また、宇宙での研究における地上転用について、若田光一さんも事例を紹介されていました。それは、宇宙空間の過ごし方が生物学的にどのように人間の健康維持に関連するかを左右しており、その研究結果は特に日本のような高齢社会においてとても重要だというものでした。
「宇宙や無重力では、そこで長時間過ごすと骨密度が使われ、筋肉が萎縮するため、克服しなければならない課題がたくさんあります。
このような問題を避けるために、宇宙飛行士は毎日約2時間、ISSで運動しています。また、骨量減少対策として使われる薬の被験者としても私は幸運なことに参加できました。
現時点では、ISSにある非常に効率的な運動器具のおかげで、骨量の減少を避けることができたと思います。
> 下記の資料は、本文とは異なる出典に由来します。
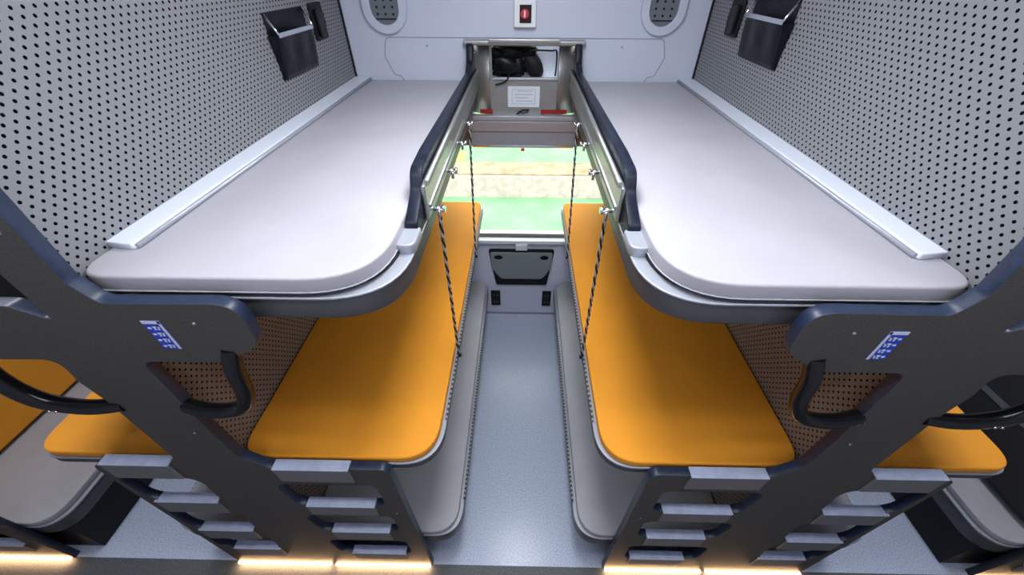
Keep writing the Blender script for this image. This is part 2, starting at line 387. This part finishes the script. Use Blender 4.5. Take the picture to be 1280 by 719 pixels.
# ------------------------------------------------------------------ berths
def plan(s, xa, xb, y0, y1, rfi, rfo, rb=.03):
    """plan outline: xa = wall side |x|, xb = gap side |x|; rfi: front radius on gap side, rfo on wall side"""
    return fillet([(s*xb, y0, rfi), (s*xa, y0, rfo), (s*xa, y1, .01), (s*xb, y1, rb)], .02, n=10)
SD = {-1: 'left', 1: 'right'}
def upper_berth(s):
    root = thing('upper_berth', f'grey upper berth frame with a dark blue guard board, {SD[s]} of the gap', 'berth', (s*.62, 1.45, 1.745), 'upper berth frames')
    a, b = WX-.002, .275
    obj('frame', slab(plan(s, a, b, .606, YB-.002, .17, .03), 1.731, 1.792, .010), 'tray', root)
    obj('frame_lip', slab(plan(s, a, b-.004, .602, YB-.002, .175, .03), 1.792, 1.799, .003), 'rim', root)
    obj('bed_board', slab(plan(s, a-.02, b+.03, .626, YB-.006, .16, .05), 1.799, 1.8105, .002), 'blackmat', root)
    # guard board standing along the open edge
    pr = fillet([(YB-.004, 1.795, 0), (YB-.004, 2.035, .01), (2.325, 2.035, .02), (2.285, 1.955, .05), (2.20, 1.920, .05), (1.10, 1.938, .05), (.975, 1.932, .04), (.945, 1.88, .05), (.850, 1.838, .02), (.845, 1.795, 0)], .01)
    gb_ = obj('guard_board', edge_mats(to_yz(plate(pr, [], .034, .004), s*(.290)), 0, 1), ['guard', 'guard'], root)
    for y, z in ((2.345, 1.99), (2.345, 1.90), (1.0, 1.85)):
        obj('bolt', cyl(bmesh.new(), (s*.271, y, z), 'X', .006, .008, 12), 'chrome', gb_)
    bm = to_xy(plate(fillet([(s*.270, .772, .020), (s*.314, .772, .014), (s*.314, .850, .004), (s*.270, .850, .004)], .01), [], .030, .004), 1.812)
    obj('foot_cap', bm, 'rim', root, 'pale metal cap')
    bm = bmesh.new(); add_box(bm, s*.2725, s*.262, .93, YB-.006, 1.800, 1.905, bev=.004)
    tube(bm, [(s*.262, .95, 1.905), (s*.262, YB-.01, 1.905)], .009, 12)
    tube(bm, [(s*.262, .95, 1.835), (s*.262, YB-.01, 1.835)], .006, 12)
    obj('side_rail', bm, 'rail', root)
    for y in (1.0, 1.27, 1.54, 1.79):
        bm = bmesh.new(); cyl(bm, (s*.254, y, 1.800), 'X', .007, .030, 14); cyl(bm, (s*.234, y, 1.800), 'X', .011, .010, 14)
        cyl(bm, (s*.246, y-.012, 1.790), 'Z', .005, .026, 10)
        obj('hook_knob', bm, 'chrome', root)
    obj('clip', box(s*.835, s*.872, .586, .6065, 1.790, 1.802, bev=.002), 'rim', root)
    # mattress, a separate thing resting on the frame
    ol = plan(s, WX-.001, .309, .603, YB-.006, .17, .065)
    m = obj('mattress', mattress_mesh(ol, 1.8115, 1.853, .010), 'mattress', loc=(s*.62, 1.45, 1.8115))
    tag(m, f'light grey vinyl mattress on the upper berth, {SD[s]} of the gap', 'mattress', 'upper mattresses')
    bm = bmesh.new(); tube(bm, [(x, y, 1.814) for x, y in offset(ol, .0005)], .002, 6, closed=True)
    obj('piping', bm, 'mattress_low', m)
    # white ledge along the wall
    l = obj('wall_ledge', to_xy(plate(fillet([(s*(WX-.001), .708, 0), (s*.887, .700, .004), (s*.868, YB-.01, 0), (s*(WX-.001), YB-.01, 0)], .005), [], .016, .003), 1.8615), 'strip_white', loc=(s*.92, 1.5, 1.8535))
    tag(l, f'white ledge strip between upper mattress and perforated wall, {SD[s]} side', 'ledge', 'ledges beside the upper mattresses')
    bm = bmesh.new(); tube(bm, [(s*.881, .704, 1.8595), (s*.862, YB-.02, 1.8595)], .0065, 8)
    obj('ledge_lip', bm, 'rim', l)
def offset(ol, d):
    c = Vector((sum(p[0] for p in ol)/len(ol), sum(p[1] for p in ol)/len(ol))); out = []
    n = len(ol)
    for i in range(n):
        a = Vector(ol[i-1]); b = Vector(ol[(i+1) % n]); t = (b-a)
        if t.length < 1e-9: out.append(ol[i]); continue
        t.normalize(); nn = Vector((t.y, -t.x)); p = Vector(ol[i])
        if nn.dot(p-c) < 0: nn = -nn
        p = p+nn*d; out.append((p.x, p.y))
    return out
def mattress_mesh(ol, z0, z1, r): return slab(ol, z0, z1, r, seg=5)

def middle_berth(s, xa, xb, label, mlabel, ropes=True, rf=.13):
    sg = 1 if s > 0 else -1
    root = thing('middle_berth', label, 'berth', (s*(xa+xb)/2, 1.45, 1.02), 'middle berth frames')
    d = 1 if xa > xb else -1                      # wall lies further out (+) or further in (-)
    obj('frame', slab(plan(s, xa-.002*d, xb-.012*d, .590, YB-.004, rf, .05, .05), 1.012, 1.046, .008), 'tray', root)
    obj('frame_lip', slab(plan(s, xa-.002*d, xb-.014*d, .586, YB-.004, rf+.005, .05, .05), 1.046, 1.056, .003), 'rim', root)
    ol = plan(s, xa-.006*d, xb, .590, YB-.006, rf, .085, .05)
    m = obj('mattress', mattress_mesh(ol, 1.0572, 1.088, .012), 'orange', loc=(s*(xa+xb)/2, 1.45, 1.0572))
    tag(m, mlabel, 'mattress', 'orange mattresses on the middle berths')
    bm = bmesh.new(); e = xb-.012*d
    tube(bm, [(s*e, .75+i*.02, 1.062) for i in range(79)], .0040, 8)
    obj('edge_trim', bm, 'piping', root)
    if ropes:
        for top, bot, wh in (((.246, .990, 1.778), (.2640, 1.05, 1.060), 'front'), ((.246, 1.780, 1.778), (.2640, 1.77, 1.060), 'rear')):
            bm = bmesh.new(); A = Vector((s*top[0], top[1], top[2])); B = Vector((s*bot[0], bot[1], bot[2])); n = 120
            for ph, mi in ((0, 0), (PI, 1)):
                pts = []
                for i in range(n+1):
                    q = A.lerp(B, i/n); an = ph+i/n*2*PI*13
                    pts.append(q+Vector((math.cos(an)*.0028, math.sin(an)*.0028, 0)))
                tube(bm, pts, .0036, 6, mi=mi)
            r_ = obj('suspension_rope', bm, ['blackmat', 'rim'], loc=B)
            tag(r_, f'{wh} black and white twisted rope holding the orange berth, {SD[s]} of the gap', 'rope', 'ropes holding the middle berths')
            obj('end_knot', cyl(bmesh.new(), B+Vector((-s*.004, 0, 0)), 'X', .008, .012, 12), 'blackmat', r_)
    return root
def lower_berth(s, xa, xb, label, mlabel, solid=False):
    d = 1 if xa > xb else -1
    root = thing('lower_berth', label, 'berth', (s*(xa+xb)/2, 1.45, 0), 'lower berth frames')
    obj('frame', slab(plan(s, xa-.002*d, xb-.014*d, .592, YB-.004, .12, .05, .05), .245, .325, .012), 'tray', root)
    bm = box(s*(xa-.004*d), s*(xb+(.012 if solid else .10)*d), .61 if solid else .80, YB-.01, .0005, .245, bev=.004)
    obj('base_box', bm, 'blackmat', root)
    obj('frame_lip', slab(plan(s, xa-.002*d, xb-.016*d, .588, YB-.004, .125, .05, .05), .325, .336, .003), 'rim', root)
    ol = plan(s, xa-.006*d, xb, .592, YB-.006, .12, .055, .11)
    m = obj('mattress', mattress_mesh(ol, .3375, .372, .013), 'mattress_low', loc=(s*(xa+xb)/2, 1.45, .3375))
    tag(m, mlabel, 'mattress', 'grey mattresses on the lower berths')
    if solid: return
    bm = bmesh.new(); e = xb-.016*d
    tube(bm, [(s*e, .74+i*.02, .345) for i in range(79)], .0045, 8)
    obj('edge_trim', bm, 'piping', root)
for s in (-1, 1):
    upper_berth(s)
    middle_berth(s, WX, .283, f'grey middle berth frame hung on ropes, {SD[s]} of the gap', f'orange mattress in the open compartment, {SD[s]} of the gap')
    lower_berth(s, WX, .280, f'grey lower berth frame just above the floor, {SD[s]} of the gap', f'grey lower mattress below the orange one, {SD[s]} of the gap')
    nb = 'next compartment ' + ('beyond the left end board' if s < 0 else 'beyond the right end board')
    middle_berth(s, WX+.087, 1.648, f'berth frame under the orange corner past the {SD[s]} end board', f'orange mattress corner seen past the end board at the {SD[s]}', ropes=False, rf=.085)
    lower_berth(s, WX+.087, 1.60, f'dark lower berth frame seen through the step slots of the {SD[s]} end board', f'grey mattress seen through the step slots of the {SD[s]} end board')
    xw = 2.758 if s < 0 else 2.828
    lower_berth(s, xw, 2.150, f'dark lower berth frame under the seat at the far {SD[s]} edge', f'grey seat mattress with dark rim at the far {SD[s]} edge of the photo', solid=True)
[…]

そして、このような技術や知識、そして宇宙応用で考え出した対策は、地上での応用にも活かすことができます。日本は、私を含め、高齢化社会の国の一つです。適切な食事、適切な運動、適切な睡眠、これらとこの有人宇宙探査を通じて開発された薬の組み合わせがあれば、より多くの利益を得ることができます。」
宇宙飛行士の仕事は、宇宙上で様々な実験をしたり、ISSの維持をしたりといったことだと思っていましたが、自身の身体さえも研究対象として未来の科学発展のためにささげられているのだなということにあらためて気づかされました。
以上、今回1時間にわたる記者会見のすべての内容をお伝えはできませんでしたが、現地に参加したものとして印象に残ったことを抜粋してお伝えしました。
記者会見全体を通して、宇宙飛行士は地球を誰よりも俯瞰的に見ることができて、地球という一つの惑星の変化を自分事として感じることができる職業であること、また、その経験を持って次世代への投資のために今もなお活動を続けられていることを強く実感しました。
宇宙飛行士の皆さんは様々な場所で今回語られたような地球規模課題への挑戦や宇宙で実感されたことの発信を続けられています。メディアや衛星データを通して地球の今を実感することと、宇宙飛行士の皆さんから直接お話を聞くことは大きな違いがあると思います。ぜひ宇宙飛行士の皆さんの声を直接聞けるようなイベントがあれば積極的に参加してみてください。